* What to work on *
Output every line exactly as written. Leave out pictures.

##### Material #####

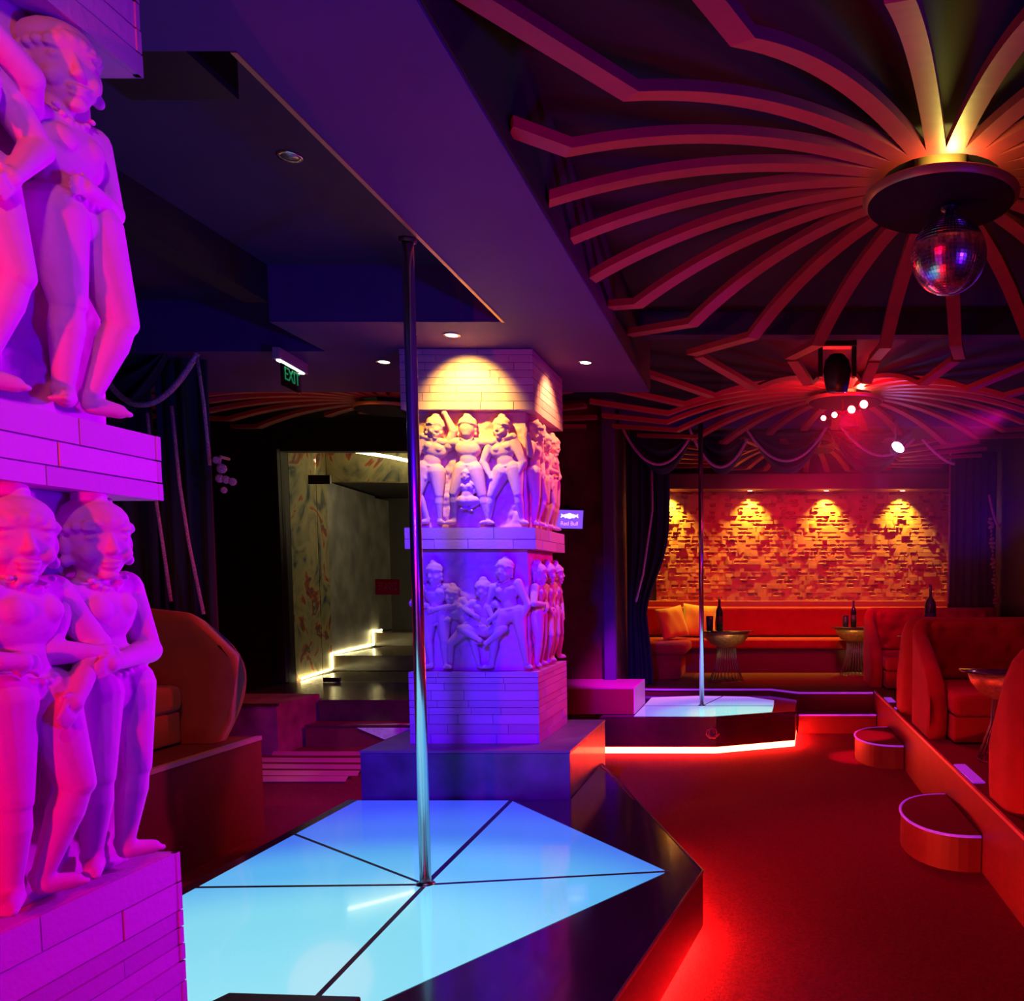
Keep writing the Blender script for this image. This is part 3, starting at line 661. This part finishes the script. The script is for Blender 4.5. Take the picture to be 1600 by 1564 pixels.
# ------------------------------------------------------------------ starbursts
def starburst(label,cx,cy,cz,n,Rk,zk,zo,Ro,xlim,ylim,ang0=0.,disc_r=.305,parts=None,lo=3.12):
    t=thing('ceiling_starburst',label,'ceiling decoration',(cx,cy,0),group='wooden starburst ceiling ornaments')
    MB().lathe([(0,lo),(disc_r-.01,lo),(disc_r,lo+.006),(disc_r,lo+.02),(0,lo+.022)],seg=64).flat().build('hub_disc',DISC,t)
    MB().lathe([(disc_r+.002,lo+.004),(disc_r+.024,lo+.03),(disc_r+.022,lo+.033),(disc_r-.002,lo+.02)],seg=64).build('hub_ring',GOLD,t)
    MB().lathe([(0,lo+.022),(.09,lo+.022),(.11,CZ-.002)],seg=32).build('hub_box',mat('hub_brown',(.3,.17,.09),.6),t)
    for k in range(n):
        a=ang0+2*PI*k/n; dx,dy=math.cos(a),math.sin(a)
        rmax=Ro
        for lim,dd,c in ((xlim[0],dx,cx),(xlim[1],dx,cx),(ylim[0],dy,cy),(ylim[1],dy,cy)):
            if abs(dd)>1e-6:
                q=(lim-c)/dd
                if q>0: rmax=min(rmax,q)
        pts=[]; M=16
        for i in range(M+1):
            r=.25+(Rk-.25)*i/M
            if r>rmax: r=rmax
            q=(r-.25)/(Rk-.25); pts.append((r,zk+(cz-zk)*(1-q**2.2)))
            if r>=rmax: break
        if rmax>Rk+.03: pts.append((rmax,zk+(zo-zk)*(rmax-Rk)/(Ro-Rk)))
        b=MB(); hw=.038; hh=.035; vs=[]
        for r,z in pts:
            for s_,zz in ((-1,0),(1,0),(1,hh),(-1,hh)): vs.append((dx*r-dy*hw*s_,dy*r+dx*hw*s_,z+zz))
        m_=4; N=len(pts); fs=[(i*4+j,i*4+(j+1)%4,(i+1)*4+(j+1)%4,(i+1)*4+j) for i in range(N-1) for j in range(4)]+[(0,3,2,1),tuple((N-1)*4+j for j in range(4))]
        b.add(vs,fs); b.build('rib',RIBM,t,fixn=True)
    return t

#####

* Written solution *
Keep writing the Blender script for this image. This is part 3, starting at line 661. This part finishes the script. The script is for Blender 4.5. Take the picture to be 1600 by 1564 pixels.
# ------------------------------------------------------------------ starbursts
def starburst(label,cx,cy,cz,n,Rk,zk,zo,Ro,xlim,ylim,ang0=0.,disc_r=.305,parts=None,lo=3.12):
    t=thing('ceiling_starburst',label,'ceiling decoration',(cx,cy,0),group='wooden starburst ceiling ornaments')
    MB().lathe([(0,lo),(disc_r-.01,lo),(disc_r,lo+.006),(disc_r,lo+.02),(0,lo+.022)],seg=64).flat().build('hub_disc',DISC,t)
    MB().lathe([(disc_r+.002,lo+.004),(disc_r+.024,lo+.03),(disc_r+.022,lo+.033),(disc_r-.002,lo+.02)],seg=64).build('hub_ring',GOLD,t)
    MB().lathe([(0,lo+.022),(.09,lo+.022),(.11,CZ-.002)],seg=32).build('hub_box',mat('hub_brown',(.3,.17,.09),.6),t)
    for k in range(n):
        a=ang0+2*PI*k/n; dx,dy=math.cos(a),math.sin(a)
        rmax=Ro
        for lim,dd,c in ((xlim[0],dx,cx),(xlim[1],dx,cx),(ylim[0],dy,cy),(ylim[1],dy,cy)):
            if abs(dd)>1e-6:
                q=(lim-c)/dd
                if q>0: rmax=min(rmax,q)
        pts=[]; M=16
        for i in range(M+1):
            r=.25+(Rk-.25)*i/M
            if r>rmax: r=rmax
            q=(r-.25)/(Rk-.25); pts.append((r,zk+(cz-zk)*(1-q**2.2)))
            if r>=rmax: break
        if rmax>Rk+.03: pts.append((rmax,zk+(zo-zk)*(rmax-Rk)/(Ro-Rk)))
        b=MB(); hw=.038; hh=.035; vs=[]
        for r,z in pts:
            for s_,zz in ((-1,0),(1,0),(1,hh),(-1,hh)): vs.append((dx*r-dy*hw*s_,dy*r+dx*hw*s_,z+zz))
        m_=4; N=len(pts); fs=[(i*4+j,i*4+(j+1)%4,(i+1)*4+(j+1)%4,(i+1)*4+j) for i in range(N-1) for j in range(4)]+[(0,3,2,1),tuple((N-1)*4+j for j in range(4))]
        b.add(vs,fs); b.build('rib',RIBM,t,fixn=True)
    return t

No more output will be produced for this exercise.